** Start of EXCERPTED DATA **

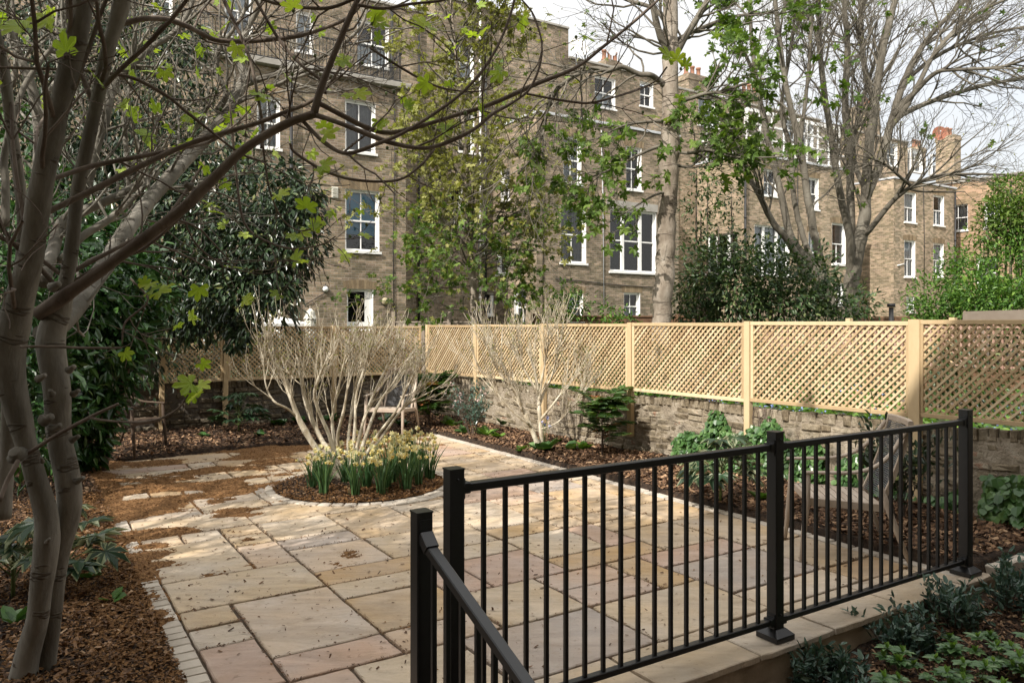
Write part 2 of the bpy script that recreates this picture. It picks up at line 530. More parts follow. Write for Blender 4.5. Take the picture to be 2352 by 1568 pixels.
M['soil'] = nmat('bark_soil', [(0, (0.012, 0.008, 0.006)), (0.5, (0.035, 0.022, 0.014)), (1, (0.085, 0.052, 0.030))], 22, 0.95, 0.9, 60, 0.02, contrast=2.2)
M['chips'] = nmat('bark_chips', [(0, (0.035, 0.020, 0.013)), (0.45, (0.13, 0.072, 0.040)), (0.8, (0.28, 0.165, 0.09)), (1, (0.48, 0.33, 0.20))], 30, 0.85, tint=0.85)
M['husk'] = nmat('fallen_husks', [(0, (0.055, 0.026, 0.010)), (0.5, (0.21, 0.105, 0.04)), (1, (0.42, 0.24, 0.10))], 70, 0.95, 1.0, 120, 0.015, tint=0.25, contrast=2.4)
M['joint'] = nmat('joint_sand', [(0, (0.05, 0.036, 0.025)), (1, (0.15, 0.11, 0.078))], 30, 0.95, 0.5, 80, 0.01)
M['earth'] = nmat('ground_earth', [(0, (0.025, 0.04, 0.014)), (1, (0.065, 0.075, 0.03))], 1.5, 0.95, 0.4)
M['sett'] = nmat('pale_setts', [(0, (0.36, 0.31, 0.25)), (1, (0.64, 0.57, 0.48))], 9, 0.85, 0.3, 50, 0.004, tint=0.6)


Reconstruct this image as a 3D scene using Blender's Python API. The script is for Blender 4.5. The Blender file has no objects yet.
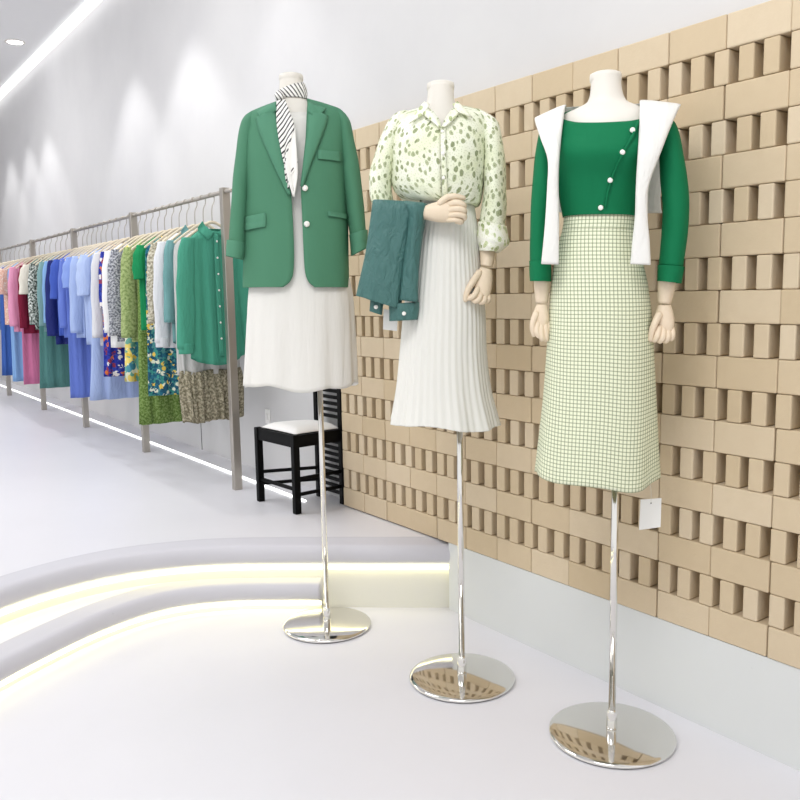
import bpy, bmesh, math, random
from mathutils import Vector, Matrix
random.seed(7)
PI = math.pi
col = bpy.context.scene.collection
sc = bpy.context.scene

# ------------------------------------------------------------------ camera
H = 1.30
R = Matrix(((0.80742545, -0.08888414, 0.58323558),
            (-0.58970237, -0.09183889, 0.80238191),
            (-0.01775531, -0.99179899, -0.12656825)))   # camera (right, down, forward) -> world
CAM = Vector((0, 0, H))
F = 830.0
def ray(px, py):
    return R @ Vector((px - 400, py - 400, F))
cam_d = bpy.data.cameras.new('camera'); cam = bpy.data.objects.new('camera', cam_d); col.objects.link(cam)
cam_d.sensor_width = 36; cam_d.lens = 36 * F / 800; cam_d.clip_start = .05
r_, d_, f_ = R.col[0], R.col[1], R.col[2]
M = Matrix.Identity(4)
for i in range(3):
    M[i][0] = r_[i]; M[i][1] = -d_[i]; M[i][2] = -f_[i]; M[i][3] = CAM[i]
cam.matrix_world = M
sc.camera = cam

# ------------------------------------------------------------------ materials
def lin(h):
    h = h.lstrip('#')
    o = []
    for i in (0, 2, 4):
        c = int(h[i:i+2], 16) / 255
        o.append(c / 12.92 if c <= .04045 else ((c + .055) / 1.055) ** 2.4)
    return (*o, 1)
class NT:
    def __init__(s, name):
        s.m = bpy.data.materials.new(name); s.m.use_nodes = True
        s.t = s.m.node_tree; s.b = s.t.nodes['Principled BSDF']
    def n(s, typ, **kw):
        x = s.t.nodes.new(typ)
        for k, v in kw.items():
            if k.startswith('_'): setattr(x, k[1:], v)
            else: x.inputs[k.replace('__', ' ')].default_value = v
        return x
    def l(s, a, b): s.t.links.new(a, b)
    def uv(s, sx=1, sy=1, obj=False, rz=0):
        tc = s.n('ShaderNodeTexCoord'); mp = s.n('ShaderNodeMapping')
        mp.inputs['Scale'].default_value = (sx, sy, sx if obj else 1)
        mp.inputs['Rotation'].default_value = (0, 0, rz)
        s.l(tc.outputs['Object' if obj else 'UV'], mp.inputs['Vector'])
        return mp.outputs['Vector']
    def ramp(s, fac, stops, const=False):
        r = s.n('ShaderNodeValToRGB'); r.color_ramp.interpolation = 'CONSTANT' if const else 'LINEAR'
        e = r.color_ramp.elements
        while len(e) < len(stops): e.new(.5)
        for el, (p, c) in zip(e, stops): el.position = p; el.color = c if len(c) == 4 else (*c, 1)
        s.l(fac, r.inputs[0]); return r.outputs[0]
    def mix(s, fac, a, b, mode='MIX'):
        x = s.n('ShaderNodeMix', _data_type='RGBA', _blend_type=mode)
        for sock, v in ((x.inputs[0], fac), (x.inputs[6], a), (x.inputs[7], b)):
            if hasattr(v, 'links') or hasattr(v, 'is_linked'): s.l(v, sock)
            else: sock.default_value = v
        return x.outputs[2]
    def math(s, op, a, b=None):
        x = s.n('ShaderNodeMath', _operation=op)
        for i, v in enumerate((a, b)):
            if v is None: continue
            if hasattr(v, 'is_linked'): s.l(v, x.inputs[i])
            else: x.inputs[i].default_value = v
        return x.outputs[0]
    def bump(s, h, strength=.3, dist=.01):
        x = s.n('ShaderNodeBump', Strength=strength, Distance=dist); s.l(h, x.inputs['Height']); s.l(x.outputs[0], s.b.inputs['Normal'])
    def noise(s, vec, scale, detail=3, rough=.5, dist=0):
        x = s.n('ShaderNodeTexNoise', Scale=scale, Detail=detail, Roughness=rough, Distortion=dist); s.l(vec, x.inputs['Vector']); return x.outputs[0]
    def base(s, c):
        if hasattr(c, 'is_linked'): s.l(c, s.b.inputs['Base Color'])
        else: s.b.inputs['Base Color'].default_value = c
def plain(name, h, rough=.6, metal=0, spec=.5, bump=0, bscale=60):
    n = NT(name); n.base(lin(h)); n.b.inputs['Roughness'].default_value = rough; n.b.inputs['Metallic'].default_value = metal
    n.b.inputs['Specular IOR Level'].default_value = spec
    if bump: n.bump(n.noise(n.uv(1, 1, True), bscale), bump, .004)
    return n.m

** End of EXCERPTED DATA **

● WHAT THE TASK ASKS
Any pictures should be left out. Reproduce every line from the one holding "Reconstruct this image" down to the one holding "sc = bpy.context.scene", both of those lines included.

● EXERCISE OUTPUT
Reconstruct this image as a 3D scene using Blender's Python API. The script is for Blender 4.5. The Blender file has no objects yet.
import bpy, bmesh, math, random
from mathutils import Vector, Matrix
random.seed(7)
PI = math.pi
col = bpy.context.scene.collection
sc = bpy.context.scene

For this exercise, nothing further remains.